Exercise description –
From the listing that follows, extract every line and set it down unaltered.
-- START Given material --
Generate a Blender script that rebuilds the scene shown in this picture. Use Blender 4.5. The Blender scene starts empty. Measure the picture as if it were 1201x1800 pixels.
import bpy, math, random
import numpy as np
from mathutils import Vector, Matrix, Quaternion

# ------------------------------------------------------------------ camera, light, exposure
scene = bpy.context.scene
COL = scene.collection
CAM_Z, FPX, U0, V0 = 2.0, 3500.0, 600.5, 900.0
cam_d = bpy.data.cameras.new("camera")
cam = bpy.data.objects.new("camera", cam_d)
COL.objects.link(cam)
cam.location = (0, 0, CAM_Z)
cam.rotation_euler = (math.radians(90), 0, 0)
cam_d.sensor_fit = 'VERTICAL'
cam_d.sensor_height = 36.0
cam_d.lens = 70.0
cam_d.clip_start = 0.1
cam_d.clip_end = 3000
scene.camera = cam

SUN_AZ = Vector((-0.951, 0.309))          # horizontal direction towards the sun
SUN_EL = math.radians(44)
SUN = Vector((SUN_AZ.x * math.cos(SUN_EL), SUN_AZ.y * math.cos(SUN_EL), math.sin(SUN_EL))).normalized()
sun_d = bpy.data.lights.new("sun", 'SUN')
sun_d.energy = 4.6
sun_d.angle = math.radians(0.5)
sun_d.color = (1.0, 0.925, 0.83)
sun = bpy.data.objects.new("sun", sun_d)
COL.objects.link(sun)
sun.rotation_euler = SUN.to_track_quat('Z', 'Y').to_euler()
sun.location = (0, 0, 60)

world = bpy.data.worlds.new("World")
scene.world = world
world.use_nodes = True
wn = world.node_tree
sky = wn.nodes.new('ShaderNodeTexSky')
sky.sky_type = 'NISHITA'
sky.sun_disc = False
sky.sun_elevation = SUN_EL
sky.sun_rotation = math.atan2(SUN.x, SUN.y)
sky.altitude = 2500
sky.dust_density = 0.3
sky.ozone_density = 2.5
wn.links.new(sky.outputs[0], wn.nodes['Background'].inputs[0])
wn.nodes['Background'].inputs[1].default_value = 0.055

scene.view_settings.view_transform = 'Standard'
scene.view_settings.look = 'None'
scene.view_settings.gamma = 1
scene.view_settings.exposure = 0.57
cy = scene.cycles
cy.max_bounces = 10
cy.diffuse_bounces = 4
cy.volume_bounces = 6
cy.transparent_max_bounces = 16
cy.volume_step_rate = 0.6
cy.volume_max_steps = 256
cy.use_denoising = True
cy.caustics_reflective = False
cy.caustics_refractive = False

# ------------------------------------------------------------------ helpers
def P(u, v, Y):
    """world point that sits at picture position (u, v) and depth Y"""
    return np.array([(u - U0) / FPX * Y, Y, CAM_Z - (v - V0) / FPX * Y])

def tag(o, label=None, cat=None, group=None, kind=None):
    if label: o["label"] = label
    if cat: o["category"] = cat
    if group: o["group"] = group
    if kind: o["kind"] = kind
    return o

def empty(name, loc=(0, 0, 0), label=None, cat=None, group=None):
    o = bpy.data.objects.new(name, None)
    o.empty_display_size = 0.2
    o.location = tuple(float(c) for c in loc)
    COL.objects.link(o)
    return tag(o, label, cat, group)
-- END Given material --
Solution for this exercise –
Generate a Blender script that rebuilds the scene shown in this picture. Use Blender 4.5. The Blender scene starts empty. Measure the picture as if it were 1201x1800 pixels.
import bpy, math, random
import numpy as np
from mathutils import Vector, Matrix, Quaternion

# ------------------------------------------------------------------ camera, light, exposure
scene = bpy.context.scene
COL = scene.collection
CAM_Z, FPX, U0, V0 = 2.0, 3500.0, 600.5, 900.0
cam_d = bpy.data.cameras.new("camera")
cam = bpy.data.objects.new("camera", cam_d)
COL.objects.link(cam)
cam.location = (0, 0, CAM_Z)
cam.rotation_euler = (math.radians(90), 0, 0)
cam_d.sensor_fit = 'VERTICAL'
cam_d.sensor_height = 36.0
cam_d.lens = 70.0
cam_d.clip_start = 0.1
cam_d.clip_end = 3000
scene.camera = cam

SUN_AZ = Vector((-0.951, 0.309))          # horizontal direction towards the sun
SUN_EL = math.radians(44)
SUN = Vector((SUN_AZ.x * math.cos(SUN_EL), SUN_AZ.y * math.cos(SUN_EL), math.sin(SUN_EL))).normalized()
sun_d = bpy.data.lights.new("sun", 'SUN')
sun_d.energy = 4.6
sun_d.angle = math.radians(0.5)
sun_d.color = (1.0, 0.925, 0.83)
sun = bpy.data.objects.new("sun", sun_d)
COL.objects.link(sun)
sun.rotation_euler = SUN.to_track_quat('Z', 'Y').to_euler()
sun.location = (0, 0, 60)

world = bpy.data.worlds.new("World")
scene.world = world
world.use_nodes = True
wn = world.node_tree
sky = wn.nodes.new('ShaderNodeTexSky')
sky.sky_type = 'NISHITA'
sky.sun_disc = False
sky.sun_elevation = SUN_EL
sky.sun_rotation = math.atan2(SUN.x, SUN.y)
sky.altitude = 2500
sky.dust_density = 0.3
sky.ozone_density = 2.5
wn.links.new(sky.outputs[0], wn.nodes['Background'].inputs[0])
wn.nodes['Background'].inputs[1].default_value = 0.055

scene.view_settings.view_transform = 'Standard'
scene.view_settings.look = 'None'
scene.view_settings.gamma = 1
scene.view_settings.exposure = 0.57
cy = scene.cycles
cy.max_bounces = 10
cy.diffuse_bounces = 4
cy.volume_bounces = 6
cy.transparent_max_bounces = 16
cy.volume_step_rate = 0.6
cy.volume_max_steps = 256
cy.use_denoising = True
cy.caustics_reflective = False
cy.caustics_refractive = False

# ------------------------------------------------------------------ helpers
def P(u, v, Y):
    """world point that sits at picture position (u, v) and depth Y"""
    return np.array([(u - U0) / FPX * Y, Y, CAM_Z - (v - V0) / FPX * Y])

def tag(o, label=None, cat=None, group=None, kind=None):
    if label: o["label"] = label
    if cat: o["category"] = cat
    if group: o["group"] = group
    if kind: o["kind"] = kind
    return o

def empty(name, loc=(0, 0, 0), label=None, cat=None, group=None):
    o = bpy.data.objects.new(name, None)
    o.empty_display_size = 0.2
    o.location = tuple(float(c) for c in loc)
    COL.objects.link(o)
    return tag(o, label, cat, group)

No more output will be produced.